Crafting rolls use intellect and a relevant skill. The difficulty of the roll is equal to the complexity rating of the item plus any circumstantial modifiers from the table below.
Circumstances | Difficulty adjustment |
---|---|
Improper or improvised tools | +2 |
No prepared workspace (working in a hotel room, in the wild, etc.) | +1 |
Interrupted while working or working on multiple projects | +1 |
Exceptional tools and workspace | -1 |
Significant familiarity with creating the exact item | -1 |
The result of the roll indicates how much progress you have made towards the completion of the item for that day. Successive rolls on successive days are added to this result to represent continued work on a larger project, and progress rolls can be made by multiple characters for a single project. For most items, your total progress must work up to 5 times the item's price in platinum (or .05 times the item's price in copper).
If you do not make any successes, you must spend half the raw material cost of the item to replace ruined materials before you can make progress again. On a critical failure, you must spend the entire raw material cost of the item.
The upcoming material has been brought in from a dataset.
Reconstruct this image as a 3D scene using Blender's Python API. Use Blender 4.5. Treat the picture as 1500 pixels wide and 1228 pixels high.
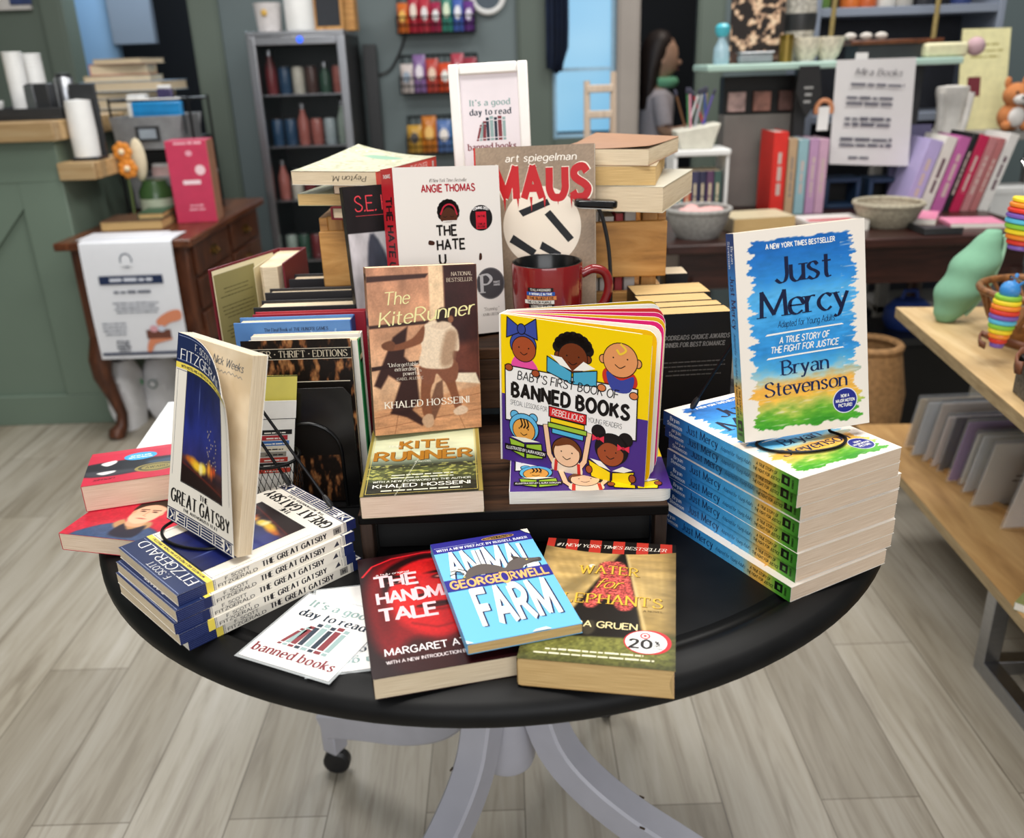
import bpy, math, random
import numpy as np
from mathutils import Matrix, Vector, Euler

for o in list(bpy.data.objects):
    bpy.data.objects.remove(o)
C = bpy.context.scene.collection
sc = bpy.context.scene
random.seed(7)
PI = math.pi

# ------------------------------------------------------------------ camera
FPX, PITCH, ROLL, CAMZ = 1290.0, 0.385, -0.0333, 1.263
cam = bpy.data.cameras.new('camera')
camo = bpy.data.objects.new('camera', cam)
C.objects.link(camo)
cr, sr = math.cos(ROLL), math.sin(ROLL)
_r = Vector((1, 0, 0)); _f = Vector((0, math.cos(PITCH), -math.sin(PITCH))); _u = Vector((0, math.sin(PITCH), math.cos(PITCH)))
_cx = cr * _r + sr * _u
_cy = -sr * _r + cr * _u
camo.matrix_world = Matrix(((_cx.x, _cy.x, -_f.x, 0), (_cx.y, _cy.y, -_f.y, 0), (_cx.z, _cy.z, -_f.z, CAMZ), (0, 0, 0, 1)))
cam.sensor_width = 36.0
cam.sensor_fit = 'HORIZONTAL'
cam.lens = FPX / 1500 * 36.0
cam.clip_start = 0.05
cam.dof.use_dof = True
cam.dof.focus_distance = 0.98
cam.dof.aperture_fstop = 4.7
sc.camera = camo

# ------------------------------------------------------------------ world, lamps, exposure
w = bpy.data.worlds.new('world'); sc.world = w; w.use_nodes = True
w.node_tree.nodes['Background'].inputs[0].default_value = (1.0, 0.985, 0.96, 1)
w.node_tree.nodes['Background'].inputs[1].default_value = 0.27
sc.view_settings.view_transform = 'Standard'
sc.view_settings.look = 'None'
sc.view_settings.gamma = 1.0
sc.view_settings.use_curve_mapping = False
sc.view_settings.exposure = 0.0

def area(name, loc, size, power, col=(1, 1, 1), aim=None):
    l = bpy.data.lights.new(name, 'AREA'); l.shape = 'RECTANGLE'
    l.size, l.size_y = size; l.energy = power; l.color = col
    o = bpy.data.objects.new(name, l); C.objects.link(o); o.location = loc
    if aim is not None:
        d = Vector(aim) - Vector(loc)
        o.rotation_euler = d.to_track_quat('-Z', 'Y').to_euler()
    return o
area('ceiling_panel_light', (-0.5, 0.5, 2.8), (1.2, 0.6), 36, (1, 0.97, 0.92))
area('ceiling_panel_light', (0.9, 1.3, 2.8), (1.2, 0.6), 34, (1, 0.97, 0.92))
area('ceiling_panel_light', (-1.0, 2.6, 2.8), (1.2, 0.6), 32, (1, 0.98, 0.95))
area('ceiling_panel_light', (1.3, 3.2, 2.8), (1.2, 0.6), 32, (1, 0.98, 0.95))
area('front_area_light', (0.3, -2.2, 2.0), (3.0, 1.8), 62, (0.97, 0.98, 1.0), aim=(0.0, 1.2, 0.8))  # large soft area light behind the camera, aimed at the table
area('back_room_light', (-1.75, 4.95, 2.5), (0.5, 0.5), 26, (0.8, 0.9, 1.0))
area('doorway_room_light', (1.35, 5.1, 2.5), (0.4, 0.4), 7, (1.0, 0.9, 0.8))  # unseen lamp, placed to light the child in the dark room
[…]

You may "roll over" your successes to make more of the same or similar items, so long as you have the materials on hand. For example, rolling 10 successes on an item that costs 1 platinum enables you to create 2 of that item if you have enough materials.
Interdisciplinary Crafting
Some projects require the fusion of many types of skills. Creating a gun requires both engineering and metalworking; carving an inscription on a statue requires both scribing and carving; designing a great mansion requires both construction and aesthetics. In these cases, the entire project must be made with two different skills. Half the total number of successes required must be made with one skill, and half must be made with the other.
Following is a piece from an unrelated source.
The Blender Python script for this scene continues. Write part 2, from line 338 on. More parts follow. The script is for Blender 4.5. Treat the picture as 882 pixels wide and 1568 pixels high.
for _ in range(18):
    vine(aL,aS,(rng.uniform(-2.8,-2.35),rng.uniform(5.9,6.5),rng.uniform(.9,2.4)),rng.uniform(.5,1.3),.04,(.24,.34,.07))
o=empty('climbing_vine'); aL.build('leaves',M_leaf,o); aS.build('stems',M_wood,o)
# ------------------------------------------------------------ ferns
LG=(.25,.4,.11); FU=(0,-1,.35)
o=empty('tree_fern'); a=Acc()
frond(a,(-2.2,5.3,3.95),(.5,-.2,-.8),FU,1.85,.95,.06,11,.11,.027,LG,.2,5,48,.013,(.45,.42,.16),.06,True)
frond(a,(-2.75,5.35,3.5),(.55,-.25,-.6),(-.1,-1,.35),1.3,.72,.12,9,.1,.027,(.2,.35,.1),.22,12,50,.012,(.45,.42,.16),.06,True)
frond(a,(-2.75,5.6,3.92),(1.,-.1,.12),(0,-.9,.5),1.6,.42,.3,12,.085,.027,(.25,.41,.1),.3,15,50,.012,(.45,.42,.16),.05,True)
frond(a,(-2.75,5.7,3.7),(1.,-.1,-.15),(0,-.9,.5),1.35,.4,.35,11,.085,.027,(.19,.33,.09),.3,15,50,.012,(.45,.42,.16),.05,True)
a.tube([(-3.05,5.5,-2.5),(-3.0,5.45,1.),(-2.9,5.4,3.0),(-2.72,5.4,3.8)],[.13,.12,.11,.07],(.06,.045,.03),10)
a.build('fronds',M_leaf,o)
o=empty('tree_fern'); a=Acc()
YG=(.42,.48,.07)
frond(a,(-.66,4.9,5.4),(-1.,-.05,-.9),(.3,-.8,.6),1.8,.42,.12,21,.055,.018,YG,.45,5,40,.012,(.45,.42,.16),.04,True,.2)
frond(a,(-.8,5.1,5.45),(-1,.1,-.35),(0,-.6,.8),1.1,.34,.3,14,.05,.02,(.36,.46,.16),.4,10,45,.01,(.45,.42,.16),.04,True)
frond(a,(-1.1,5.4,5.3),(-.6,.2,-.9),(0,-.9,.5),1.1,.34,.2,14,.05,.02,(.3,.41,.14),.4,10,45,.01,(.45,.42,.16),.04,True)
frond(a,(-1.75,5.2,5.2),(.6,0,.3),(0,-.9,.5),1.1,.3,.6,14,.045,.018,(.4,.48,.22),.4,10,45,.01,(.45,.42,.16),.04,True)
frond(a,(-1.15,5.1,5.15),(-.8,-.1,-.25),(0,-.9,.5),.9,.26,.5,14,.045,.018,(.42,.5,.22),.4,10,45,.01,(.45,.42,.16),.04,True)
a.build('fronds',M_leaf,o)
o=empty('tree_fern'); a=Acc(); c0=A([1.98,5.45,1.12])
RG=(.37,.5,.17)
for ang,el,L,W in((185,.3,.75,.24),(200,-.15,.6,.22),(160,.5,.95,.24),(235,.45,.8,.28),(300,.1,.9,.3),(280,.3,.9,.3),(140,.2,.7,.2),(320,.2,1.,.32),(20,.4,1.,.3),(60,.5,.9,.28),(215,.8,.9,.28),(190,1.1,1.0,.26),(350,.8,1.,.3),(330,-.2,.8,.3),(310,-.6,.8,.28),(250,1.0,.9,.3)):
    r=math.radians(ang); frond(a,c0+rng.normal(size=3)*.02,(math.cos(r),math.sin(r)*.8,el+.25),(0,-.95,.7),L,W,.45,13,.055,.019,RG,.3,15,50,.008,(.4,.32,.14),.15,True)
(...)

In some cases, pre-built items can be used instead of having to custom make them, such as an engineer using pre-made scythe blades for a mechanical harvester. In these cases, subtract the value of the pre-built items from the value of the item being built for the purposes of determining cost of materials and successes required.
Another way to circumvent specialization and high costs is to scavenge other similar items, like turning a scythe into a glaive or a catapult into a battering ram. Follow the rules given for using pre-built items, except that the number of successes required to build the item can only be reduced by up to half. The Game Master may also rule that not all of the value of an item can be scavenged, or that scavenging the item requires a Demolition skill roll.
Cooperative Crafting
The successes required to make progress on a crafting project do not need to come from just one character; multiple characters can contribute to one project. This is a great way to create complicated projects that require multiple types of crafting roll.
Acquiring Materials
Generally speaking, Game Masters are advised to not stress the details of how players obtain crafting materials. It can be assumed that a craftsman travels with sufficient raw materials to continue building and inventing. Certain expensive or rare resources can be a good opportunity to provide an interesting quest, but such cases are the exception. Converting a character's stash of coins directly into a crafted item is a reasonable place to sacrifice realism in the name of a smoother game experience.
In the same vein, Game Masters should allow crafting in unreasonable circumstances, such as working on a mechanical vehicle during a day spent primarily riding on horseback. Again, the point of the crafting system is to allow for players to try out interesting solutions, not to punish them for travelling too much.